Question

Find the value of k for which each of the following systems of equations have infinitely many solutions.
2x + 3y – 5 = 0
6x + ky – 15 = 0

Answer 1

Hint: Here we will proceed by using the condition of infinite many solution i.e. $\dfrac{{{a_1}}}{{{a_2}}} = \dfrac{{{b_1}}}{{{b_2}}} = \dfrac{{{c_1}}}{{{c_2}}}$. Then we will compare the ratios of the coefficients of the given equation and get the required value of k.

Complete Step-by-Step solution:
We are given with system of equations is-
2x + 3y – 5 = 0………… (1)
6x + ky – 15 = 0…………… (2)
The above equations are of the form-
$
  {a_1}x + {b_1}y - {c_1} = 0 \\
  {a_2}x + {b_2}y - {c_2} = 0 \\
 $
We know that the condition of infinite solution is $\dfrac{{{a_1}}}{{{a_2}}} = \dfrac{{{b_1}}}{{{b_2}}} = \dfrac{{{c_1}}}{{{c_2}}}$.
So according to the question,
Here ${a_1} = 2,{b_1} = 3,{c_1} = - 5$
And ${a_2} = 6,{b_2} = k,{c_2} = - 15$
Comparing the ratios of the coefficients of given equation,
We get-
$ \Rightarrow \dfrac{2}{6} = \dfrac{3}{k} = \dfrac{{ - 5}}{{ - 15}}$
$\Rightarrow$ 2k = 18
$\Rightarrow$ k = 9

Hence, the given system of equations will have infinitely many solutions if k = 9.

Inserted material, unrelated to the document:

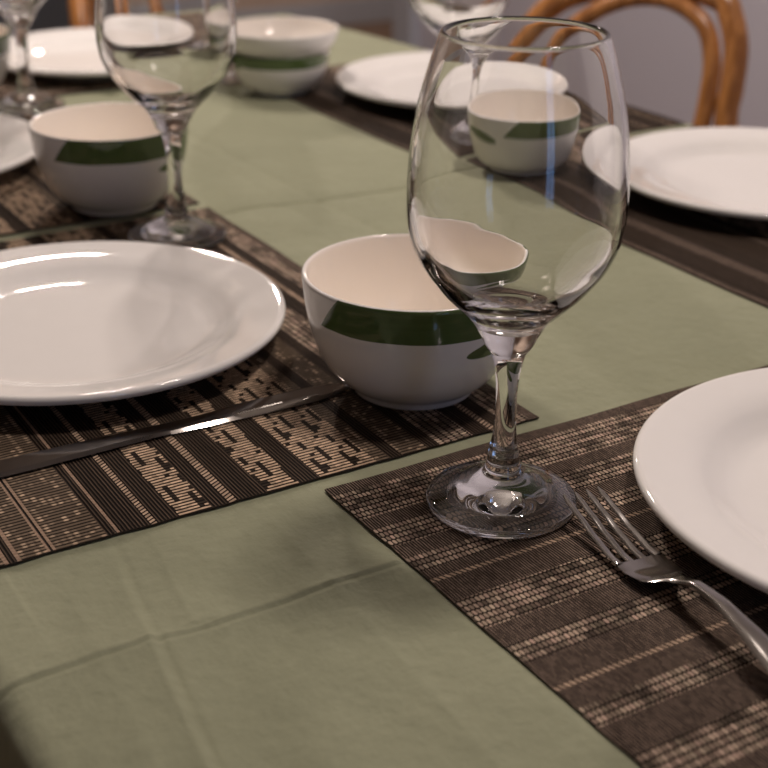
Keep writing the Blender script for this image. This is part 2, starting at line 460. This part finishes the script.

Note: We can also use another method to solve this question, firstly we convert the system of equations into matrix form in terms of A B and X. If there’s infinitely many solutions of the system of equations, then the value of adjoint$\left( A \right) \times B = 0$. Further we will use the method of multiplication of two matrices, we will find the value of adjoint$\left( A \right) \times B = 0$. Eventually we will compare the values and get the value of x and y.